THE MAKERS of a new TV documentary on the UK singles chart are asking for help in locating lost episodes of Pick of the Pops.

David Maguire, a researcher working on BBC Four television documentary ’60 Years of the UK Singles Chart’, which is due to be broadcast in November to celebrate the 60th anniversary of the chart, says he is very keen to hear from anyone who might have recordings of the BBC Radio chart show.

He said: “I am a researcher working on a BBC Four television documentary ’60 Years of the UK Singles Chart’, which is due to be broadcast in November to celebrate the 60th anniversary of the chart.

“A major focus of our programme is on how the charts were disseminated, and BBC radio programmes such as ‘Pick of the Pops’ played a very significant role in this.
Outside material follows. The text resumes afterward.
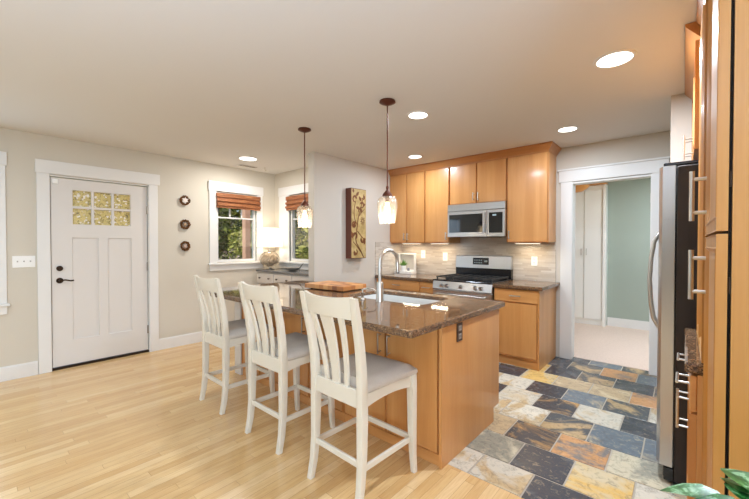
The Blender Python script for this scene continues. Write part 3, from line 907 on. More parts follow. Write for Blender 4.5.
# ------------------------------------------------------------------ bar stools
def make_stool(lab):
    t = thing('bar_stool', lab, 'stool', group='white stools along the island')
    def leg(path):
        bm = new_bm(); secs = []
        for x, y, z, wx, wy in path:
            secs.append([(x - wx, y - wy, z), (x + wx, y - wy, z), (x + wx, y + wy, z), (x - wx, y + wy, z)])
        sweep(bm, secs)
        es = [e for e in bm.edges if abs(e.verts[0].co.z - e.verts[1].co.z) > .01]
        bmesh.ops.bevel(bm, geom=es, offset=.004, segments=2, profile=.5, affect='EDGES')
        return bm
    rear = [(.190, -.225, 0, .017, .016), (.188, -.205, .10, .018, .018), (.187, -.194, .22, .019, .020), (.186, -.19, .42, .020, .022), (.186, -.19, .58, .020, .023), (.188, -.198, .70, .020, .021),
            (.193, -.215, .82, .020, .019), (.198, -.240, .94, .020, .016), (.204, -.266, 1.060, .020, .012)]
    front = [(.207, .216, 0, .015, .015), (.204, .207, .12, .017, .017), (.203, .202, .24, .019, .019), (.203, .199, .50, .021, .021), (.203, .199, .575, .021, .021)]
    for s in (-1, 1):
        obj('leg', leg([(s * p[0],) + p[1:] for p in rear]), chair_m, t, smooth=True)
    for s in (-1, 1):
        obj('leg', leg([(s * p[0],) + p[1:] for p in front]), chair_m, t, smooth=True)
    # seat frame: aprons with arched side rails
    bm = new_bm()
    box(bm, -.183, .183, .190, .210, .505, .572)
    for s in (-1, 1):
        secs = []
        for k in range(9):
            u = -1 + 2 * k / 8; y = .004 + .172 * u; zb = .524 - .018 * u * u
            x0, x1 = s * (.186 + .004 * (u + 1)), s * (.204 + .004 * (u + 1))
            secs.append([(x0, y, zb), (x1, y, zb), (x1, y, .572), (x0, y, .572)])
        sweep(bm, secs)
    obj('seat_frame', bm, chair_m, t)
    bm = new_bm(); box(bm, -.168, .168, -.203, -.180, .492, .585, .004, 1); obj('lower_back_rail', bm, chair_m, t)
    # cushion
    bm = new_bm(); NX, NY = 14, 14; grid = []
    def cush(u, v, top):
        k = (abs(u) ** 5 + abs(v) ** 5) ** .2; k = max(k, 1e-6)
        hx = (.203 + .022 * (v + 1) / 2) ; x = u * hx; y = .012 + v * .208
        m_ = max(abs(u), abs(v)); edge = max(0, (m_ - .78) / .22)
        z = .640 - .010 * m_ * m_ - .026 * edge ** 2.2
        return (x, y, z) if top else (x, y, .574)
    tp = [[bm.verts.new(cush(-1 + 2 * i / NX, -1 + 2 * j / NY, True)) for j in range(NY + 1)] for i in range(NX + 1)]
    for i in range(NX):
        for j in range(NY): bm.faces.new((tp[i][j], tp[i + 1][j], tp[i + 1][j + 1], tp[i][j + 1]))
    rim = [(i, 0) for i in range(NX)] + [(NX, j) for j in range(NY)] + [(i, NY) for i in range(NX, 0, -1)] + [(0, j) for j in range(NY, 0, -1)]
    lo = []
    for i, j in rim:
        c = tp[i][j].co; lo.append((bm.verts.new((c.x * 1.012, .012 + (c.y - .012) * 1.012, c.z - .018)), bm.verts.new((c.x * .985, .012 + (c.y - .012) * .985, .5735))))
    nR = len(rim)
    for k in range(nR):
        a, b = rim[k], rim[(k + 1) % nR]
        bm.faces.new((tp[a[0]][a[1]], tp[b[0]][b[1]], lo[(k + 1) % nR][0], lo[k][0])); bm.faces.new((lo[k][0], lo[(k + 1) % nR][0], lo[(k + 1) % nR][1], lo[k][1]))
    bm.faces.new([q[1] for q in lo][::-1])
    # keep clear of the rear uprights
    for v in bm.verts:
        if v.co.y < -.165: v.co.y = -.165 + (v.co.y + .165) * .1
    obj('seat_cushion', bm, fabric_m, t, smooth=True)
    # curved crest rail
    bm = new_bm(); secs = []
    for k in range(13):
        u = -1 + 2 * k / 12; bow = -.030 * (1 - u * u)
        x = u * .186
        zt = 1.066 - .014 * (1 - u * u); zb = .948 + .006 * (1 - u * u)
        yt = -.262 + bow; yb = -.238 + bow
        secs.append([(x, yb - .011, zb), (x, yb + .011, zb), (x, (yb + yt) / 2 + .011, (zb + zt) / 2), (x, yt + .008, zt), (x, yt - .009, zt), (x, (yb + yt) / 2 - .012, (zb + zt) / 2)])
    sweep(bm, secs); obj('top_rail', bm, chair_m, t, smooth=True)
    # three slats: slim, broad, slim, leaning in towards the seat
    for xt, xb, wt, wb in ((-.120, -.080, .018, .013), (-.010, -.005, .046, .026), (.106, .074, .018, .013)):
        bm = new_bm(); secs = []
        for k in range(9):
            u = k / 8; z = .575 + u * (.958 - .575); x = xb + (xt - xb) * u; hw_ = wb + (wt - wb) * u ** 1.4
            y = -.191 - .006 * u - .066 * u ** 2 - .003 * math.sin(PI * u)
            secs.append([(x - hw_, y - .007, z), (x + hw_, y - .007, z), (x + hw_, y + .007, z), (x - hw_, y + .007, z)])
        sweep(bm, secs); obj('back_slat', bm, chair_m, t, smooth=False)
    for (p, q) in (((-.168, -.196, .21), (.168, -.196, .21)), ((-.186, .204, .20), (.186, .204, .20))):
        bm = new_bm(); box(bm, p[0], q[0], p[1] - .009, p[1] + .009, p[2] - .016, p[2] + .016, .003, 1); obj('stretcher', bm, chair_m, t)
    for s in (-1, 1):
        bm = new_bm(); box(bm, s * .193 - .009, s * .193 + .009, -.176, .185, .180, .212, .003, 1); obj('stretcher', bm, chair_m, t)
    return t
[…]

“I am trying to locate a copy of the first ever ‘Pick of the Pops’ programme broadcast by Alan Freeman in September 1961. I am also trying to locate a copy of Alan Freeman’s ‘Pick of the Pops’ broadcast in the first week of March 1967 when Englebert Humperdink’s ‘Release Me’ beat The Beatles ‘Penny Lane / Strawberry Fields’  to the number 1 spot.

“Neither of these episodes remain in the BBC archive. Has anyone heard these recordings before, or  know where I might be able to obtain a copy? I would be very interested to talk to anyone who could help with this, or anyone who could potentially supply other early recordings of Pick of the Pops from 1961 / 1962.”